● RECORDED INFORMATION
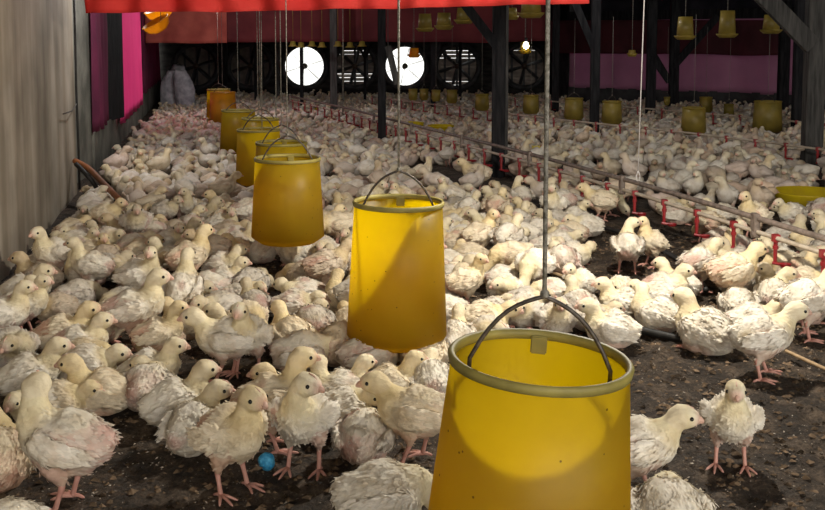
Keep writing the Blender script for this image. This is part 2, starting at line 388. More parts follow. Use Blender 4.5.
# eave beams (structure)
bm = bmesh.new()
beam(bm, (3.8, 24.6, 2.12), (15.2, 15.6, 2.12), .16, .22)
struct(obj('trim_1', bm, M['wood_dark'], smooth=False))
bm = bmesh.new(); beam(bm, (WX(9.9)-.02, 9.9, 2.45), (WX(END)-.02, END, 2.45), .16, .2)
struct(obj('trim_2', bm, M['wood_dark'], smooth=False))
bm = bmesh.new(); beam(bm, (2.2, -2.4, 3.95), (2.2, END, 3.95), .12, .18)
struct(obj('trim_3', bm, M['wood_dark'], smooth=False))

# ------------------------------------------------------------------ curtains and tarps
def sheet(name, mat, label, cat, group=None, **k):
    bm = bmesh.new(); cloth(bm, **k); o = obj(name, bm, mat); tag(o, label, cat, group)
    md = o.modifiers.new('thick', 'SOLIDIFY'); md.thickness = .004
    return o
def wp(D, off=0): return (WX(D)+off, D)
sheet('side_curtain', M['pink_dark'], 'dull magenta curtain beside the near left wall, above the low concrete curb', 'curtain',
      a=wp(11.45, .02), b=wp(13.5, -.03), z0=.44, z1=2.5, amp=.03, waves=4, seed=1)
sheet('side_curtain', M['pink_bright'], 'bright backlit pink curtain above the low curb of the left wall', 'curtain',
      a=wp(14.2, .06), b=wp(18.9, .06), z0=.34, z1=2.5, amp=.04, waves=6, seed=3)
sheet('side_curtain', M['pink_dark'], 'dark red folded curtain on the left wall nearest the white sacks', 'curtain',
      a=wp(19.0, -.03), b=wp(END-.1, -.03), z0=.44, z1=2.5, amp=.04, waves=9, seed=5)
for i, (t0, t1, wh) in enumerate([(0.0, .53, 'behind the tall middle posts'), (.53, 1.0, 'behind the row of hanging feeders')]):
    A = Vector((3.85, 24.7)); B = Vector((7.9, 21.5)); p = A.lerp(B, t0); q = A.lerp(B, t1)
    sheet('wall_curtain', M['pink_far'], 'dusty pink wall curtain at the far right, '+wh, 'curtain', a=(p.x, p.y), b=(q.x, q.y), z0=.38, z1=2.2, amp=.015, waves=5, seed=7+i)
sheet('wall_curtain', M['pink_far'], 'dusty pink wall curtain at the far right edge, right of the thick near post', 'curtain', a=(7.9, 21.5), b=(15.2, 15.7), z0=.38, z1=2.2, amp=.015, waves=9, seed=10)

p0 = PD(84, 13, 8.2); p1 = PD(590, 3, 8.0)
sheet('red_tarp', M['red_tarp'], 'bright red tarpaulin valance hanging across the top of the view', 'tarp', a=(p0.x, 8.2), b=(p1.x, 8.0), z0=(p0.z, p1.z), z1=2.35, nx=160, amp=.05, waves=11, zw=.012, seed=2, sag=.012)
p0 = PD(147, 43, 21); p1 = PD(228, 42, 21); p2 = PD(330, 42, 21); p3 = PD(546, 42, 21)
sheet('drop_tarp', M['lit_tarp_paint'], 'salmon-lit left part of the hanging tarpaulin above the white sacks', 'tarp', a=(p0.x, 20.9), b=(p1.x, 20.9), z0=p0.z, z1=2.5, amp=.02, waves=3, zw=.02, seed=4)
sheet('drop_tarp', M['maroon_tarp'], 'wide maroon hanging tarpaulin above the bright round fans', 'tarp', a=(p1.x-.1, 21.1), b=(p3.x, 21.1), z0=p1.z, z1=2.9, amp=.03, waves=7, zw=.03, seed=6)
sheet('drop_tarp', M['black_maroon'], 'dark maroon tarpaulin hanging over the pink curtains at far right', 'tarp', a=(PD(546, 53, 24.3).x, 24.3), b=(PD(779, 55, 21.1).x, 21.1),
      z0=(PD(546, 53, 24.3).z, PD(779, 55, 21.1).z), z1=(PD(546, 20, 24.3).z, PD(779, 20, 21.1).z), amp=.025, waves=5, zw=.03, seed=8)

# ------------------------------------------------------------------ timber posts
def roof_z(x, y):
    if x < 2.2:
        e = WX(y)-.35; return 2.55+(x-e)/(2.2-e)*1.55
    e = 15.5 if y < 15.8 else (15.5+(8.1-15.5)*(y-15.8)/6.0 if y < 21.8 else 8.1+(4.05-8.1)*(y-21.8)/3.2)
    return max(2.2, 4.1+(x-2.2)/(max(e, 2.9)-2.2)*(-1.85))-.12
def post(x, ybase, wpx, label, mat='wood_dark', braces=(), top=None):
    p = G(x, ybase); wd = wpx*p.y/F
    h = (top if top else roof_z(p.x, p.y)-.1)
    t = thing('timber_post', label, 'post', p)
    bm = bmesh.new(); beam(bm, (0, 0, -.05), (0, 0, h), wd, wd*.8)
    bmesh.ops.bevel(bm, geom=bm.edges, offset=wd*.06, segments=1, affect='EDGES')
    obj('post_shaft', bm, M[mat], t, smooth=False)
    for (xa, ya, xb, yb, bw) in braces:
        a = PD(xa, ya, p.y)-p; b = PD(xb, yb, p.y)-p
        d = (b-a).normalized(); b2 = b
        bm = bmesh.new(); beam(bm, a+Vector((0, -wd*.3, 0)), b2+Vector((0, -wd*.3, 0)), bw*p.y/F, bw*p.y/F*.5, up=Vector((0, 1, 0)))
        obj('brace', bm, M[mat], t, smooth=False)
    return t
post(498, 176, 13, 'tall dark timber post with a slanting brace, nearest post in the middle', 'wood_dark', [(497, 47, 452, -12, 9)])
post(505, 158, 5, 'slim grey post standing just behind the nearest middle post', 'wood_grey')
post(382, 146, 8, 'black timber post in front of the right bright fan, left of it', 'wood_dark')
post(334, 115, 7, 'grey timber post between the two bright fans', 'wood_grey')
post(302, 112, 3.5, 'thin black post in front of the left bright fan', 'wood_dark')
post(433, 112, 5, 'thin black post right of the right bright fan, with slanted brace', 'wood_dark', [(433, 62, 446, 26, 4)])
post(460, 104, 3, 'very thin black post in front of the louvred fan', 'wood_dark')
post(555, 116, 7, 'dark post at the near end of the pink curtains', 'wood_dark')
post(594, 138, 9, 'dark timber post with a slanting brace, right of the near feeder rope', 'wood_dark', [(593, 47, 570, -8, 7)])
post(618, 104, 5, 'thin dark post against the pink curtains, left of the white cord', 'wood_dark')
post(650, 122, 9, 'dark post just right of the white cord', 'wood_dark', [(650, 56, 668, 82, 5)])
post(673, 113, 9, 'dark Y-braced post with long brace rising to the right', 'wood_dark', [(673, 66, 717, 16, 7), (671, 84, 652, 52, 5)])
post(716, 106, 6, 'thin forked post against the far pink curtain', 'wood_dark', [(716, 70, 707, 54, 4), (716, 66, 727, 52, 3)])
post(760, 105, 5, 'thin black post right of the forked one, against pink curtain', 'wood_dark')
post(782, 118, 10, 'dark grey post left of the pair at the right edge', 'wood_dark')
post(797, 138, 11, 'black post directly left of the thick post at right edge', 'wood_dark')
post(811, 168, 18, 'thick grey timber post with heavy brace at the right edge', 'wood_grey', [(810, 46, 752, -14, 17)])
post(226, 100, 4, 'thin post near the end wall above the farthest feeders', 'wood_dark', [(226, 66, 212, 44, 3)])
post(256, 104, 3, 'thin post left of the left bright fan', 'wood_dark')
post(278, 104, 3, 'slender post just left of the left bright fan', 'wood_grey')
post(343, 104, 2.5, 'slender pole just right of the grey post between the fans', 'wood_grey')
post(365, 104, 2.5, 'slender dark pole in front of the louvred fan between bright fans', 'wood_dark', [(365, 58, 358, 44, 2.5), (365, 58, 372, 44, 2.5)])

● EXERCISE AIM
Your task is to transcribe only the lines from the line containing "amp=.04, waves=9, seed=5)" through the line containing "amp=.015, waves=9, seed=10)", word for word.

● EXERCISE RESPONSE
      a=wp(19.0, -.03), b=wp(END-.1, -.03), z0=.44, z1=2.5, amp=.04, waves=9, seed=5)
for i, (t0, t1, wh) in enumerate([(0.0, .53, 'behind the tall middle posts'), (.53, 1.0, 'behind the row of hanging feeders')]):
    A = Vector((3.85, 24.7)); B = Vector((7.9, 21.5)); p = A.lerp(B, t0); q = A.lerp(B, t1)
    sheet('wall_curtain', M['pink_far'], 'dusty pink wall curtain at the far right, '+wh, 'curtain', a=(p.x, p.y), b=(q.x, q.y), z0=.38, z1=2.2, amp=.015, waves=5, seed=7+i)
sheet('wall_curtain', M['pink_far'], 'dusty pink wall curtain at the far right edge, right of the thick near post', 'curtain', a=(7.9, 21.5), b=(15.2, 15.7), z0=.38, z1=2.2, amp=.015, waves=9, seed=10)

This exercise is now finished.